> **Short task**:
Copy the lines of the data below exactly, starting at the first and stopping after the line that contains "from mathutils import Vector, Matrix"; include no pictures.

-- begin --

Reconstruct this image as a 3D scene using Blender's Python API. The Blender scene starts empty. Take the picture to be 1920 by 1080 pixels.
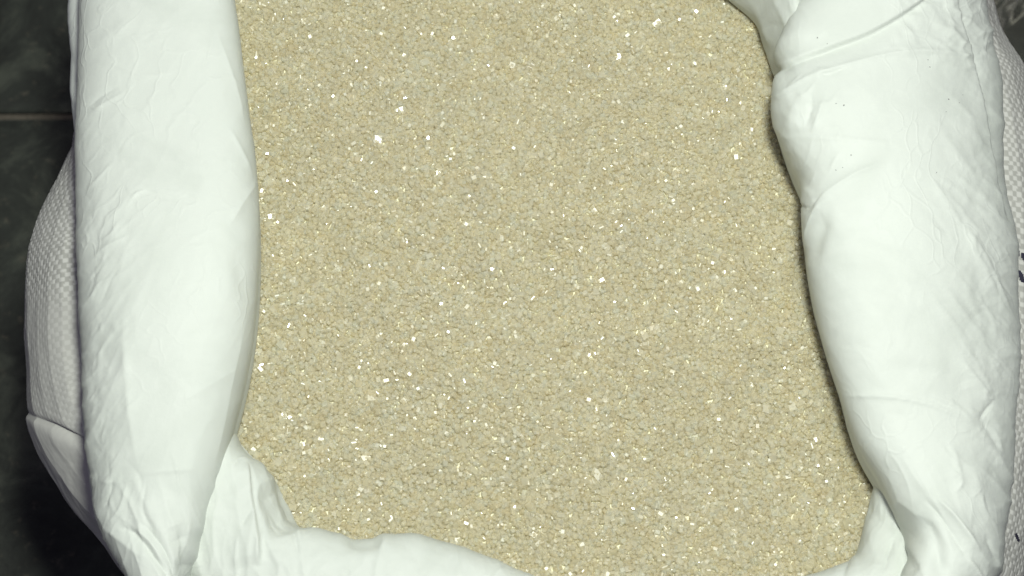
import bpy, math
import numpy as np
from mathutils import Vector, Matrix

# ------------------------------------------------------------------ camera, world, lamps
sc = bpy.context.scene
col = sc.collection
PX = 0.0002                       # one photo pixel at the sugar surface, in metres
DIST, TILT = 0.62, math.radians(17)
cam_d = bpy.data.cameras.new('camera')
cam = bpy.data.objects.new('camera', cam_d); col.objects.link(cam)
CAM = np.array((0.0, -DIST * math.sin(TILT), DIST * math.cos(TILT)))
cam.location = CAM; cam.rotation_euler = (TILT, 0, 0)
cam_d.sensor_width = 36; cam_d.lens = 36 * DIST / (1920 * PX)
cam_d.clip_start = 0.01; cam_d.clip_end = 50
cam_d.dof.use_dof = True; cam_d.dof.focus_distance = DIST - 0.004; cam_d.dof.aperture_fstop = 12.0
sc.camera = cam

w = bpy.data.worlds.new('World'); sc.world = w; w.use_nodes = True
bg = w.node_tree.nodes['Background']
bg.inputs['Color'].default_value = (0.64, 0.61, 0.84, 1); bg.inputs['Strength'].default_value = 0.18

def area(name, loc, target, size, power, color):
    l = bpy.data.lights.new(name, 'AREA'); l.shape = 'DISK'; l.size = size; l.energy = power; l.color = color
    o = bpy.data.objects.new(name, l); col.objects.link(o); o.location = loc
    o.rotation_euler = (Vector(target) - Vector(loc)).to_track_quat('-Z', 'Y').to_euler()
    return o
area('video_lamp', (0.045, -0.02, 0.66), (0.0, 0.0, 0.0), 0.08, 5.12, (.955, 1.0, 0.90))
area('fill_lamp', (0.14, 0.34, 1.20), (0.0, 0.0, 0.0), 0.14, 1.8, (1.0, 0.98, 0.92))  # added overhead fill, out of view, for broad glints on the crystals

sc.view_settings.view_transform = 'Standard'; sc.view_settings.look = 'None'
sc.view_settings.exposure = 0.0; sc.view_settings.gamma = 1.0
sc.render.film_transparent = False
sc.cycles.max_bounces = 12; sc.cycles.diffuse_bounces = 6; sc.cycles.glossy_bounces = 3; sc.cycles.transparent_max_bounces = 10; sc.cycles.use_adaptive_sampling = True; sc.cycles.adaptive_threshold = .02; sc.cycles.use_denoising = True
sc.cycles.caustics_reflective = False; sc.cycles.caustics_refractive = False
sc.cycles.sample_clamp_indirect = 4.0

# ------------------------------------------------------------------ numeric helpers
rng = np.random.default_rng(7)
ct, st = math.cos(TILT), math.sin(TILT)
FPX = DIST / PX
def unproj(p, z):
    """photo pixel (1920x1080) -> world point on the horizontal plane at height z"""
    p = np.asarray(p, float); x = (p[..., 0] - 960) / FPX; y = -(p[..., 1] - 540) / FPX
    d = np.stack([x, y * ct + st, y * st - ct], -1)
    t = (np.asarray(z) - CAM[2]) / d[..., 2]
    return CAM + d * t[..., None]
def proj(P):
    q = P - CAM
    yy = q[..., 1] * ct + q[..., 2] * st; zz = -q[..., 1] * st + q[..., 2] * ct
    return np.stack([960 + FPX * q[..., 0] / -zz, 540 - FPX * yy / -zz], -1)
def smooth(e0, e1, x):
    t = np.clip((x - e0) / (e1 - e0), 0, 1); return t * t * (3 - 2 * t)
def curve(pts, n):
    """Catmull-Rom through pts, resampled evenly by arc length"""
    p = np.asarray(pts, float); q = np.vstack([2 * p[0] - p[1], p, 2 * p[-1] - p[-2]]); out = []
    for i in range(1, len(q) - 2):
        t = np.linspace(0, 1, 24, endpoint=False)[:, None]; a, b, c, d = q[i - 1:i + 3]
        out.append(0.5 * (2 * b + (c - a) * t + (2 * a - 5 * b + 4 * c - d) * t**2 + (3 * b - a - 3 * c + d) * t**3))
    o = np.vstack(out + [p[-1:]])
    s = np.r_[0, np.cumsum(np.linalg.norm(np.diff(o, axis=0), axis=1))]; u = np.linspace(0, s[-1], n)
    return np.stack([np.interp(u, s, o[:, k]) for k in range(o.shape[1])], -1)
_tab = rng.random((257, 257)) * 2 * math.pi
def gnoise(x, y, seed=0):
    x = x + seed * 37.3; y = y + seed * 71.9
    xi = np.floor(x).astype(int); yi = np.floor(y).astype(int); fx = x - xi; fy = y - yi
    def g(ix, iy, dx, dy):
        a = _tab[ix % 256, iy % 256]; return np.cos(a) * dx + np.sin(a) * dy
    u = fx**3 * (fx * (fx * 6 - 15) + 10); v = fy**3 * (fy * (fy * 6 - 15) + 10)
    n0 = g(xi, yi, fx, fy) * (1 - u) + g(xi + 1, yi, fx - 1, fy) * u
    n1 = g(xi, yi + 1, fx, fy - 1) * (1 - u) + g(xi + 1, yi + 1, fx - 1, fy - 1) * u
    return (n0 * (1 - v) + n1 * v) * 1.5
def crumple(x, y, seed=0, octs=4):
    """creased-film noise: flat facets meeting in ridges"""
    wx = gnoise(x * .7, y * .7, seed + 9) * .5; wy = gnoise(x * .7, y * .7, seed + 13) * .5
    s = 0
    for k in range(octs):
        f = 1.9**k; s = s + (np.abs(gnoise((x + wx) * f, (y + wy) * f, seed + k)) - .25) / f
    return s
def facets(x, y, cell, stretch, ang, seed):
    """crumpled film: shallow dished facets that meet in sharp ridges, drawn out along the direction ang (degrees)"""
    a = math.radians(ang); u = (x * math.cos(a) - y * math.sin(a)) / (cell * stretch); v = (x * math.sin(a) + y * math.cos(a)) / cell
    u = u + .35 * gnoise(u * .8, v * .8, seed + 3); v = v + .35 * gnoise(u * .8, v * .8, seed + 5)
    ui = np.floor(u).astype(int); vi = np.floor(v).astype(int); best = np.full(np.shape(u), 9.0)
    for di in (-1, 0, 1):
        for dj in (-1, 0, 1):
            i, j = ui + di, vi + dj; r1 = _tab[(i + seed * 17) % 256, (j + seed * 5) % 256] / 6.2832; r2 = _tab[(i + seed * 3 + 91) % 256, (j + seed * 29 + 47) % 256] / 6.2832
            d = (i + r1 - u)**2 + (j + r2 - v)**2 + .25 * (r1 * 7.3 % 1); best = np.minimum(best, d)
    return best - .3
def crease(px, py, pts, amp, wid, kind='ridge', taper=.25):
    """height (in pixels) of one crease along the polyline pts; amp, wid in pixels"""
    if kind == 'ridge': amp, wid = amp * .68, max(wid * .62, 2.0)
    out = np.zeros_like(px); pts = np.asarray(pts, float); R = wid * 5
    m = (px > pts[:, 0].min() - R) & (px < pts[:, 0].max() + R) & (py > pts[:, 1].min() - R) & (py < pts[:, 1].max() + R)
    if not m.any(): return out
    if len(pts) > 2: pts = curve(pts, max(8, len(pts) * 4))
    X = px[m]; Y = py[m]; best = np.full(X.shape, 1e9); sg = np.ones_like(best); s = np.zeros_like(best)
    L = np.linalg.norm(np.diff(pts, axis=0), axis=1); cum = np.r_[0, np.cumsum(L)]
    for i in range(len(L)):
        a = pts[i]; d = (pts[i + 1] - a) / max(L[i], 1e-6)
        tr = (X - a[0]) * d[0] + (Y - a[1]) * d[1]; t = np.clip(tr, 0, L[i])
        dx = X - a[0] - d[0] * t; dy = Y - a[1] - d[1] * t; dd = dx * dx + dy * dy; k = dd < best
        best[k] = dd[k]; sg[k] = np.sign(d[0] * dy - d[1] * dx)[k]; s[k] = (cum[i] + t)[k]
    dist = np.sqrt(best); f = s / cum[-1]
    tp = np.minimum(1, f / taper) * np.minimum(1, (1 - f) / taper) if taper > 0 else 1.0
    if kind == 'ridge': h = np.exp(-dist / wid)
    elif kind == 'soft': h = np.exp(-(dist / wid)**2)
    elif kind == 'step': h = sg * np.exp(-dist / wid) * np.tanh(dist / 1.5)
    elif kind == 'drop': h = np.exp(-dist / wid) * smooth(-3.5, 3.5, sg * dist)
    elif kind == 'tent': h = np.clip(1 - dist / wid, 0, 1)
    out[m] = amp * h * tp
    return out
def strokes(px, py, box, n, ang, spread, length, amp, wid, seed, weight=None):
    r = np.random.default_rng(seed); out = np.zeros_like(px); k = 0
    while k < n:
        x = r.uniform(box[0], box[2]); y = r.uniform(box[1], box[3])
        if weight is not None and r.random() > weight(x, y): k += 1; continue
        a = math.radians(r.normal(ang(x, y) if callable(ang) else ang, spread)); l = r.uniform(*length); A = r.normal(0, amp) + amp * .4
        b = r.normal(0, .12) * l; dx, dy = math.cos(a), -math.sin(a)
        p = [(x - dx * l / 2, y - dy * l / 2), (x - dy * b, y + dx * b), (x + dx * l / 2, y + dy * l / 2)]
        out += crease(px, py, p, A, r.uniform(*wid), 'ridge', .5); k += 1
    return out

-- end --

> **Finished answer**:
Reconstruct this image as a 3D scene using Blender's Python API. The Blender scene starts empty. Take the picture to be 1920 by 1080 pixels.
import bpy, math
import numpy as np
from mathutils import Vector, Matrix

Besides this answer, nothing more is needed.